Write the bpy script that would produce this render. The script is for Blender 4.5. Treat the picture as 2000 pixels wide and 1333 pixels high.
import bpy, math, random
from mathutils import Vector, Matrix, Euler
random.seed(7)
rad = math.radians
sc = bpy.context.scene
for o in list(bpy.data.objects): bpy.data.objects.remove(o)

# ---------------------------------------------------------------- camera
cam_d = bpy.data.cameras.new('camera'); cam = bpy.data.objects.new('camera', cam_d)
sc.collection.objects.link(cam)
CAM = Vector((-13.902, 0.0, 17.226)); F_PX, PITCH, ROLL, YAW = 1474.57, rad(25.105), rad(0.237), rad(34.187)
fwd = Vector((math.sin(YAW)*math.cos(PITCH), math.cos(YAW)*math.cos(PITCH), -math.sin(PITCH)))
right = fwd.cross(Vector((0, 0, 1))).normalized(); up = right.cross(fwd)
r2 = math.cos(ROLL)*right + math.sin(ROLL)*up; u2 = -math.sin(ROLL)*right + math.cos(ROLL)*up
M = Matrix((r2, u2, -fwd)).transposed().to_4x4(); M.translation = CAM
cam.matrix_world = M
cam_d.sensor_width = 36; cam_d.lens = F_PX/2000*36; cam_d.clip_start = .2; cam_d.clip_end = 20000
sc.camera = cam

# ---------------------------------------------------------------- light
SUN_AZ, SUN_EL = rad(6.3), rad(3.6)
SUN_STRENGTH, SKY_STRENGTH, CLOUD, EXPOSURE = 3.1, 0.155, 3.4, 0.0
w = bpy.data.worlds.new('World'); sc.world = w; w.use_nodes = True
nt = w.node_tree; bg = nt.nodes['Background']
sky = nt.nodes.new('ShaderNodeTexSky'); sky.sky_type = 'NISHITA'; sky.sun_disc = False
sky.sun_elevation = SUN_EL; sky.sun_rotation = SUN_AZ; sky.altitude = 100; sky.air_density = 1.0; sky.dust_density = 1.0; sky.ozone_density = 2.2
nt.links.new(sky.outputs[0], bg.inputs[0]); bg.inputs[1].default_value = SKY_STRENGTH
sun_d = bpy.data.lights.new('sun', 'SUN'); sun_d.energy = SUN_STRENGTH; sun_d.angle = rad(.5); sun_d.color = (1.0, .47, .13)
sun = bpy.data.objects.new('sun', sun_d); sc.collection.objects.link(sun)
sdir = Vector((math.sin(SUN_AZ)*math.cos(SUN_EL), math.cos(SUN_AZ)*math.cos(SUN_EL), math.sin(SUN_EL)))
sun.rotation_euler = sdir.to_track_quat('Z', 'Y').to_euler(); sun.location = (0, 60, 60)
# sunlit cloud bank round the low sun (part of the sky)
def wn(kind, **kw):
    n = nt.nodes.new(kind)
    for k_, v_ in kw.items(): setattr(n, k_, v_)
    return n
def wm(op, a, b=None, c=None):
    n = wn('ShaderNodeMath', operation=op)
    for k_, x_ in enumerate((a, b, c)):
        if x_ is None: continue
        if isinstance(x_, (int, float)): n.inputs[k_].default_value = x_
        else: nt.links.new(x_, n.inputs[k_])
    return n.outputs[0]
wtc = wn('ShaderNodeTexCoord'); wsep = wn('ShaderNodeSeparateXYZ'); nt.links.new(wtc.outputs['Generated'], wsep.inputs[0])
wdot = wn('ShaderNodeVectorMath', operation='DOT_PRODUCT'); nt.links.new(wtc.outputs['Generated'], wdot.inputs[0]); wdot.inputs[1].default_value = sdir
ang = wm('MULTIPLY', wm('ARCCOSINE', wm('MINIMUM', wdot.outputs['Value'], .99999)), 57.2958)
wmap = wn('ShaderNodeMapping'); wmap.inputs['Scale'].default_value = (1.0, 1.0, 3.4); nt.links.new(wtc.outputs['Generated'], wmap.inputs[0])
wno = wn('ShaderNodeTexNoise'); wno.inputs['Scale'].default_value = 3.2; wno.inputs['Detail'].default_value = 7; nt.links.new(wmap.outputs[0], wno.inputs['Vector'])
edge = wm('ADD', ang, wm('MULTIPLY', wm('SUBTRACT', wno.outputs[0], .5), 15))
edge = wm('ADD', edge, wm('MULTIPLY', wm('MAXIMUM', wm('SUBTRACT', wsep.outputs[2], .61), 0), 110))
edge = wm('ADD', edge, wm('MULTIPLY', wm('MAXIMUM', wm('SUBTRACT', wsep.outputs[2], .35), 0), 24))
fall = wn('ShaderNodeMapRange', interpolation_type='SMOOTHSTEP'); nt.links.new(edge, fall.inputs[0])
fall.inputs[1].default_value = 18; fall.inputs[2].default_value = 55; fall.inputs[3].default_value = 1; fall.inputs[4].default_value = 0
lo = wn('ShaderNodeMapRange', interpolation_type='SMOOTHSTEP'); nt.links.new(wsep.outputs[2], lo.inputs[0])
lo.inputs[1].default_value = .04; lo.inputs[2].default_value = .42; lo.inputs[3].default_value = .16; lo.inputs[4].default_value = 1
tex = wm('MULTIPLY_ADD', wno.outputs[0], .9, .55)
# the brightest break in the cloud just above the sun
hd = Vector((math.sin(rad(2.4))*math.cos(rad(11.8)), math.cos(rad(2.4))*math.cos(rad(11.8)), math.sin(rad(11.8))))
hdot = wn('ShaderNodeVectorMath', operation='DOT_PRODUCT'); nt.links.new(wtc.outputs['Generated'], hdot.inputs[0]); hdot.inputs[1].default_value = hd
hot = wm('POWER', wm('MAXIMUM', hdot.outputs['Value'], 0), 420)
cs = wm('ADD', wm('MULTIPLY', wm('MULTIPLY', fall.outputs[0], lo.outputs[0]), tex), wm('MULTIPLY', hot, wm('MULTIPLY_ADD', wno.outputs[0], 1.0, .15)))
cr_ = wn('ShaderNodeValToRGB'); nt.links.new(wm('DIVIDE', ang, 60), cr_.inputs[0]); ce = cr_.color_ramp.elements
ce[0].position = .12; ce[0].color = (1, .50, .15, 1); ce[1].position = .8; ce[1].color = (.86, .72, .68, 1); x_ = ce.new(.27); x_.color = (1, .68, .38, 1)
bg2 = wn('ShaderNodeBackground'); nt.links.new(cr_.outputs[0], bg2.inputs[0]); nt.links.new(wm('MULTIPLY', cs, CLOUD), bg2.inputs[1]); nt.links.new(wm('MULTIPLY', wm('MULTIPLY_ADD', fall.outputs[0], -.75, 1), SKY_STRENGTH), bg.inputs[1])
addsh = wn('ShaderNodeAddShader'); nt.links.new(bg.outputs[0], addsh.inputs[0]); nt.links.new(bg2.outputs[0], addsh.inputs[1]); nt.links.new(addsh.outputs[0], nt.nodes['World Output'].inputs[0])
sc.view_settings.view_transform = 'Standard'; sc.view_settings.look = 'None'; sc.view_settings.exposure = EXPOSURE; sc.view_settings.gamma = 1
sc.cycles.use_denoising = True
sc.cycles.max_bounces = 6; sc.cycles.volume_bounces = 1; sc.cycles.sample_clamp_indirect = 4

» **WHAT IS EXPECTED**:
Using the data above, reproduce every line exactly.

» **SOLUTION TO THE PROBLEM**:
Write the bpy script that would produce this render. The script is for Blender 4.5. Treat the picture as 2000 pixels wide and 1333 pixels high.
import bpy, math, random
from mathutils import Vector, Matrix, Euler
random.seed(7)
rad = math.radians
sc = bpy.context.scene
for o in list(bpy.data.objects): bpy.data.objects.remove(o)

# ---------------------------------------------------------------- camera
cam_d = bpy.data.cameras.new('camera'); cam = bpy.data.objects.new('camera', cam_d)
sc.collection.objects.link(cam)
CAM = Vector((-13.902, 0.0, 17.226)); F_PX, PITCH, ROLL, YAW = 1474.57, rad(25.105), rad(0.237), rad(34.187)
fwd = Vector((math.sin(YAW)*math.cos(PITCH), math.cos(YAW)*math.cos(PITCH), -math.sin(PITCH)))
right = fwd.cross(Vector((0, 0, 1))).normalized(); up = right.cross(fwd)
r2 = math.cos(ROLL)*right + math.sin(ROLL)*up; u2 = -math.sin(ROLL)*right + math.cos(ROLL)*up
M = Matrix((r2, u2, -fwd)).transposed().to_4x4(); M.translation = CAM
cam.matrix_world = M
cam_d.sensor_width = 36; cam_d.lens = F_PX/2000*36; cam_d.clip_start = .2; cam_d.clip_end = 20000
sc.camera = cam

# ---------------------------------------------------------------- light
SUN_AZ, SUN_EL = rad(6.3), rad(3.6)
SUN_STRENGTH, SKY_STRENGTH, CLOUD, EXPOSURE = 3.1, 0.155, 3.4, 0.0
w = bpy.data.worlds.new('World'); sc.world = w; w.use_nodes = True
nt = w.node_tree; bg = nt.nodes['Background']
sky = nt.nodes.new('ShaderNodeTexSky'); sky.sky_type = 'NISHITA'; sky.sun_disc = False
sky.sun_elevation = SUN_EL; sky.sun_rotation = SUN_AZ; sky.altitude = 100; sky.air_density = 1.0; sky.dust_density = 1.0; sky.ozone_density = 2.2
nt.links.new(sky.outputs[0], bg.inputs[0]); bg.inputs[1].default_value = SKY_STRENGTH
sun_d = bpy.data.lights.new('sun', 'SUN'); sun_d.energy = SUN_STRENGTH; sun_d.angle = rad(.5); sun_d.color = (1.0, .47, .13)
sun = bpy.data.objects.new('sun', sun_d); sc.collection.objects.link(sun)
sdir = Vector((math.sin(SUN_AZ)*math.cos(SUN_EL), math.cos(SUN_AZ)*math.cos(SUN_EL), math.sin(SUN_EL)))
sun.rotation_euler = sdir.to_track_quat('Z', 'Y').to_euler(); sun.location = (0, 60, 60)
# sunlit cloud bank round the low sun (part of the sky)
def wn(kind, **kw):
    n = nt.nodes.new(kind)
    for k_, v_ in kw.items(): setattr(n, k_, v_)
    return n
def wm(op, a, b=None, c=None):
    n = wn('ShaderNodeMath', operation=op)
    for k_, x_ in enumerate((a, b, c)):
        if x_ is None: continue
        if isinstance(x_, (int, float)): n.inputs[k_].default_value = x_
        else: nt.links.new(x_, n.inputs[k_])
    return n.outputs[0]
wtc = wn('ShaderNodeTexCoord'); wsep = wn('ShaderNodeSeparateXYZ'); nt.links.new(wtc.outputs['Generated'], wsep.inputs[0])
wdot = wn('ShaderNodeVectorMath', operation='DOT_PRODUCT'); nt.links.new(wtc.outputs['Generated'], wdot.inputs[0]); wdot.inputs[1].default_value = sdir
ang = wm('MULTIPLY', wm('ARCCOSINE', wm('MINIMUM', wdot.outputs['Value'], .99999)), 57.2958)
wmap = wn('ShaderNodeMapping'); wmap.inputs['Scale'].default_value = (1.0, 1.0, 3.4); nt.links.new(wtc.outputs['Generated'], wmap.inputs[0])
wno = wn('ShaderNodeTexNoise'); wno.inputs['Scale'].default_value = 3.2; wno.inputs['Detail'].default_value = 7; nt.links.new(wmap.outputs[0], wno.inputs['Vector'])
edge = wm('ADD', ang, wm('MULTIPLY', wm('SUBTRACT', wno.outputs[0], .5), 15))
edge = wm('ADD', edge, wm('MULTIPLY', wm('MAXIMUM', wm('SUBTRACT', wsep.outputs[2], .61), 0), 110))
edge = wm('ADD', edge, wm('MULTIPLY', wm('MAXIMUM', wm('SUBTRACT', wsep.outputs[2], .35), 0), 24))
fall = wn('ShaderNodeMapRange', interpolation_type='SMOOTHSTEP'); nt.links.new(edge, fall.inputs[0])
fall.inputs[1].default_value = 18; fall.inputs[2].default_value = 55; fall.inputs[3].default_value = 1; fall.inputs[4].default_value = 0
lo = wn('ShaderNodeMapRange', interpolation_type='SMOOTHSTEP'); nt.links.new(wsep.outputs[2], lo.inputs[0])
lo.inputs[1].default_value = .04; lo.inputs[2].default_value = .42; lo.inputs[3].default_value = .16; lo.inputs[4].default_value = 1
tex = wm('MULTIPLY_ADD', wno.outputs[0], .9, .55)
# the brightest break in the cloud just above the sun
hd = Vector((math.sin(rad(2.4))*math.cos(rad(11.8)), math.cos(rad(2.4))*math.cos(rad(11.8)), math.sin(rad(11.8))))
hdot = wn('ShaderNodeVectorMath', operation='DOT_PRODUCT'); nt.links.new(wtc.outputs['Generated'], hdot.inputs[0]); hdot.inputs[1].default_value = hd
hot = wm('POWER', wm('MAXIMUM', hdot.outputs['Value'], 0), 420)
cs = wm('ADD', wm('MULTIPLY', wm('MULTIPLY', fall.outputs[0], lo.outputs[0]), tex), wm('MULTIPLY', hot, wm('MULTIPLY_ADD', wno.outputs[0], 1.0, .15)))
cr_ = wn('ShaderNodeValToRGB'); nt.links.new(wm('DIVIDE', ang, 60), cr_.inputs[0]); ce = cr_.color_ramp.elements
ce[0].position = .12; ce[0].color = (1, .50, .15, 1); ce[1].position = .8; ce[1].color = (.86, .72, .68, 1); x_ = ce.new(.27); x_.color = (1, .68, .38, 1)
bg2 = wn('ShaderNodeBackground'); nt.links.new(cr_.outputs[0], bg2.inputs[0]); nt.links.new(wm('MULTIPLY', cs, CLOUD), bg2.inputs[1]); nt.links.new(wm('MULTIPLY', wm('MULTIPLY_ADD', fall.outputs[0], -.75, 1), SKY_STRENGTH), bg.inputs[1])
addsh = wn('ShaderNodeAddShader'); nt.links.new(bg.outputs[0], addsh.inputs[0]); nt.links.new(bg2.outputs[0], addsh.inputs[1]); nt.links.new(addsh.outputs[0], nt.nodes['World Output'].inputs[0])
sc.view_settings.view_transform = 'Standard'; sc.view_settings.look = 'None'; sc.view_settings.exposure = EXPOSURE; sc.view_settings.gamma = 1
sc.cycles.use_denoising = True
sc.cycles.max_bounces = 6; sc.cycles.volume_bounces = 1; sc.cycles.sample_clamp_indirect = 4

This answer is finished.